Given records:
>> Start

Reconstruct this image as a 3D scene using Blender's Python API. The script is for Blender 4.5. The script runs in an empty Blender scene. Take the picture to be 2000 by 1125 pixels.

>> End
>> Start

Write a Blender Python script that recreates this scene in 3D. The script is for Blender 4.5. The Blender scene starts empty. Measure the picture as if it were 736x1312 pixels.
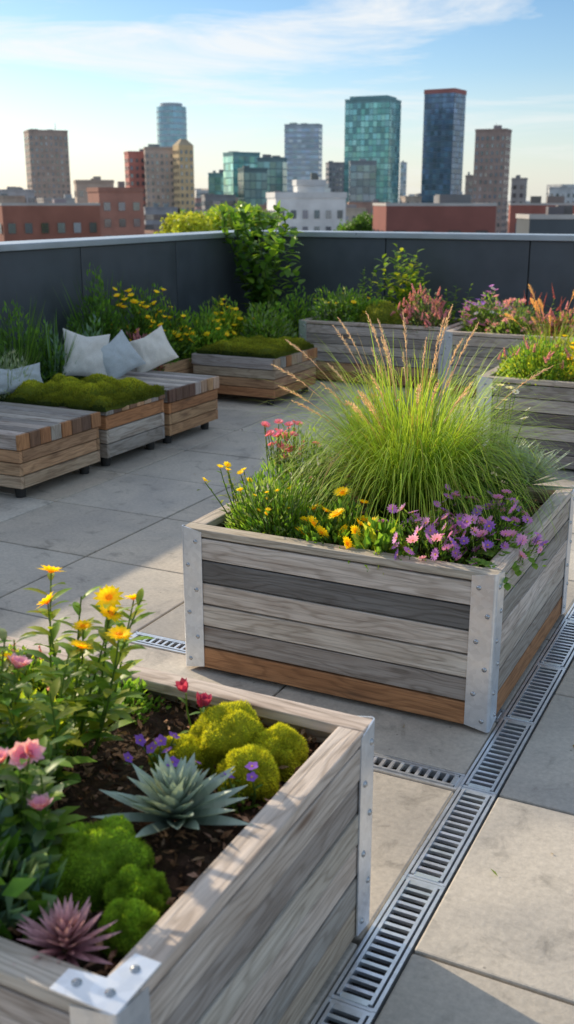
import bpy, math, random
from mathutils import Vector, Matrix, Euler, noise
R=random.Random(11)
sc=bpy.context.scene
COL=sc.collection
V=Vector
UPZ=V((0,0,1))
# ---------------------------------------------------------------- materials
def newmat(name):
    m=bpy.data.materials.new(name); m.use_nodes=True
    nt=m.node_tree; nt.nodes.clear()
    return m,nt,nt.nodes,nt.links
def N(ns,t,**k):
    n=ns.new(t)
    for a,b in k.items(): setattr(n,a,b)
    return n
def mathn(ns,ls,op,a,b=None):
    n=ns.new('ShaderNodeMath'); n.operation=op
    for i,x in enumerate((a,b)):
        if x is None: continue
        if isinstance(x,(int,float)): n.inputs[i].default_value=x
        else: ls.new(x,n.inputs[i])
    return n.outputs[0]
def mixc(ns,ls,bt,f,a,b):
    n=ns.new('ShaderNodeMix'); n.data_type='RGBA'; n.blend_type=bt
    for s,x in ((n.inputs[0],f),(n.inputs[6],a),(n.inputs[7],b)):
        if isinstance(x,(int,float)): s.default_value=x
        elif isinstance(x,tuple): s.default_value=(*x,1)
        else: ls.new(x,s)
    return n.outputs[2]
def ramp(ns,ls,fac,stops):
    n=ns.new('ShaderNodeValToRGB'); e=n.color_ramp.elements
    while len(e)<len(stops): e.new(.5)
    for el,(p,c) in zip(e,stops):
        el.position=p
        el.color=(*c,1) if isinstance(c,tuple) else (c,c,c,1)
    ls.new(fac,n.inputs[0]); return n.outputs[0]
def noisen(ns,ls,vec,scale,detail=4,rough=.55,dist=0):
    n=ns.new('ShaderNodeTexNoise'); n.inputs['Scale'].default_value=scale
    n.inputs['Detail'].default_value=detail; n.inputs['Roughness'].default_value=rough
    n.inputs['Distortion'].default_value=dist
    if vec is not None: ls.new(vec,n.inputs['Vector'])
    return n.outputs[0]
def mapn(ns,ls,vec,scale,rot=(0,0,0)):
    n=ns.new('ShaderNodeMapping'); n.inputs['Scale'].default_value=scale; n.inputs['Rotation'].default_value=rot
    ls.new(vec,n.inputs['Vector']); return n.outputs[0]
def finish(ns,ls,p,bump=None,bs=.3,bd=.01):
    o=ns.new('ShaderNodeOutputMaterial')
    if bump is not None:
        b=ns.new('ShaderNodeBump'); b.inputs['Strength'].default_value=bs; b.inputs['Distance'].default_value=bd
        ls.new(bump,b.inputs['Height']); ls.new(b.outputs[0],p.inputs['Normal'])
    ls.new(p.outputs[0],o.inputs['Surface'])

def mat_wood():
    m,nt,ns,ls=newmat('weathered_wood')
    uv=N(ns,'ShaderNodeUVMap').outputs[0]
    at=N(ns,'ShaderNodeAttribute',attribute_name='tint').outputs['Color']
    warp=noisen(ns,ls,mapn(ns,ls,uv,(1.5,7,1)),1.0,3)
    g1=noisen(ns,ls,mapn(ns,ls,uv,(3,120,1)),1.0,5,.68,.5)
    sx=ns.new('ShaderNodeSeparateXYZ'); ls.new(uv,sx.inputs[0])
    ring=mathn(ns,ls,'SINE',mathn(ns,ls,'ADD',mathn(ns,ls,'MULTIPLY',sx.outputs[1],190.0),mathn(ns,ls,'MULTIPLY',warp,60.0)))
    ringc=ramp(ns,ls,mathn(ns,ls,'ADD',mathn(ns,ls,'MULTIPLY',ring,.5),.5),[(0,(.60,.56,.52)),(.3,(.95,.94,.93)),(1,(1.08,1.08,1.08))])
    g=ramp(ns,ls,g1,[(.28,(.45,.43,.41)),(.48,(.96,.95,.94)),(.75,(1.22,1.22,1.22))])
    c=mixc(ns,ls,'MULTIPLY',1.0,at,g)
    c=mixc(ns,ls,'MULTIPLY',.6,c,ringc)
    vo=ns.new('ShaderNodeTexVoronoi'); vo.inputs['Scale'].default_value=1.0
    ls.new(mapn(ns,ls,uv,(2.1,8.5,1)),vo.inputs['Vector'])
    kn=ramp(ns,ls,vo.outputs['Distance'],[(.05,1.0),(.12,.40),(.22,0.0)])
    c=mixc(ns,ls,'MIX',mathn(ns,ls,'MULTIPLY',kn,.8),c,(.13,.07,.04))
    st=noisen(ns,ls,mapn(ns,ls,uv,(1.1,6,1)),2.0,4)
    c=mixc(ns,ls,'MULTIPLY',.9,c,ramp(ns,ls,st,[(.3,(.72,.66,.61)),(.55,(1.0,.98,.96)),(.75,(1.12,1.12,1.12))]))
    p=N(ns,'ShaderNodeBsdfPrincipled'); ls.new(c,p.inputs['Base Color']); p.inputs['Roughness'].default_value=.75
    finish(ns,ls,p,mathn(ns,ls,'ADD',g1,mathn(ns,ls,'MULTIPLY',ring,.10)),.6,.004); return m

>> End
>> Start

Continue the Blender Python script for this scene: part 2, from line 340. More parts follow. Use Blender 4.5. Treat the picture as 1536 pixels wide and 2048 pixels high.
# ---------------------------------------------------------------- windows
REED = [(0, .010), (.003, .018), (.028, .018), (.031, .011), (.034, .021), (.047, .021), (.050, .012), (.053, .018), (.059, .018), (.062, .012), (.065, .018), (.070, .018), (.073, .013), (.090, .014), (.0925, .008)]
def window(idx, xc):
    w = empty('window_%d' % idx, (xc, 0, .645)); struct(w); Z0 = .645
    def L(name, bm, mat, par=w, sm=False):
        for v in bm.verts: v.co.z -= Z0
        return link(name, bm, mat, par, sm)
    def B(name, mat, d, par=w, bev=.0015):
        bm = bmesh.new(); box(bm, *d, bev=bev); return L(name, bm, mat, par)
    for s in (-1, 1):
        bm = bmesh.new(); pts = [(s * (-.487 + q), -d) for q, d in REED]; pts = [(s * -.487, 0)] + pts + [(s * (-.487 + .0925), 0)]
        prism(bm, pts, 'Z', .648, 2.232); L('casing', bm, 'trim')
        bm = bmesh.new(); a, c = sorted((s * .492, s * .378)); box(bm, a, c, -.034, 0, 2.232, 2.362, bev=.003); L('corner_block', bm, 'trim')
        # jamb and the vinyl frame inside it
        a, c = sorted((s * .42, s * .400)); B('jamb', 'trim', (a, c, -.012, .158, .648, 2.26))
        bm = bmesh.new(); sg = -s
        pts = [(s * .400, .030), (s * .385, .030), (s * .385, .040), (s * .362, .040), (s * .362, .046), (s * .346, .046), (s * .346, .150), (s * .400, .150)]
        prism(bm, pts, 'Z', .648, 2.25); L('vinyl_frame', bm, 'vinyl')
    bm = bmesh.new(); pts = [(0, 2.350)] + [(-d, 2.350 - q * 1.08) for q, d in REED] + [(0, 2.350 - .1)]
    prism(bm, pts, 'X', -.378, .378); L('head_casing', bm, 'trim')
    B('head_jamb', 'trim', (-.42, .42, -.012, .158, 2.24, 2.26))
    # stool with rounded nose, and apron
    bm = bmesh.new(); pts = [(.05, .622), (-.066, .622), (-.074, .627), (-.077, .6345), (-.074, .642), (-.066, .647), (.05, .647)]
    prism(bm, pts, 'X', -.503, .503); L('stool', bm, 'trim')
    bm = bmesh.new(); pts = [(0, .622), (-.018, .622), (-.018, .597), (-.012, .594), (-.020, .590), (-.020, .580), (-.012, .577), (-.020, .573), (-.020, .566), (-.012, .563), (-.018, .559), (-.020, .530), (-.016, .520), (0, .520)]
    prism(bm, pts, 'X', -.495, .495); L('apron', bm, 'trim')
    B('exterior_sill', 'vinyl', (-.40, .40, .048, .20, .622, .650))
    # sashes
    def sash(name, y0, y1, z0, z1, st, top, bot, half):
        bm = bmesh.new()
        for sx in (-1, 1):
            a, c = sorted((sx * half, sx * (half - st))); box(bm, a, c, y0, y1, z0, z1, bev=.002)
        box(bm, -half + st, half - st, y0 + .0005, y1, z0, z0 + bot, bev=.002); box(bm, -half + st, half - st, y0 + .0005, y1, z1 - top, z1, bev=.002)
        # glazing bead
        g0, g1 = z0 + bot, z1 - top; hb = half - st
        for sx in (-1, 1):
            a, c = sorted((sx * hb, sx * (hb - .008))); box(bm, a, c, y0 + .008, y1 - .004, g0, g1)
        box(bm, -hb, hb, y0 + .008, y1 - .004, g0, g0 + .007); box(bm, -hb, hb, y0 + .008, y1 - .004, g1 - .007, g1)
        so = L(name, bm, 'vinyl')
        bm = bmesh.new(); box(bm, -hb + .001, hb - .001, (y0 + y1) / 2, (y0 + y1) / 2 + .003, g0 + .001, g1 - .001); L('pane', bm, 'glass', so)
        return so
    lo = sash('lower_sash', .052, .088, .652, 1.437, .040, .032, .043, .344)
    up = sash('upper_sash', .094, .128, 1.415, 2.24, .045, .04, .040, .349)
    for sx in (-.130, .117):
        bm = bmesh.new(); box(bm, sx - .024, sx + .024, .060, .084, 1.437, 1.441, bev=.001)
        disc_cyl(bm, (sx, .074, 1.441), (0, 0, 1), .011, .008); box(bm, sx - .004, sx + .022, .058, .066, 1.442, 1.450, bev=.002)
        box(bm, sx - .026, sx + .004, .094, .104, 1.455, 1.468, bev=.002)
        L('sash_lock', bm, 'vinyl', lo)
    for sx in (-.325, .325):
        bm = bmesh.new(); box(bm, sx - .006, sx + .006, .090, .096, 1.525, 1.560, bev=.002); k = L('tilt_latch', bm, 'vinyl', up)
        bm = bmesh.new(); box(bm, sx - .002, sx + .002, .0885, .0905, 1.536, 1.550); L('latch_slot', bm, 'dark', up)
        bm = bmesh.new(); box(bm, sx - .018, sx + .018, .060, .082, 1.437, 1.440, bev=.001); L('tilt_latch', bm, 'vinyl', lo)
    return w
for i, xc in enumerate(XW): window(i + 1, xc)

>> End

Requirements: Filter the listing above for the string "from" and copy every matching line.

Result of the task:
from mathutils import Vector, Matrix, Euler, noise
Continue the Blender Python script for this scene: part 2, from line 340. More parts follow. Use Blender 4.5. Treat the picture as 1536 pixels wide and 2048 pixels high.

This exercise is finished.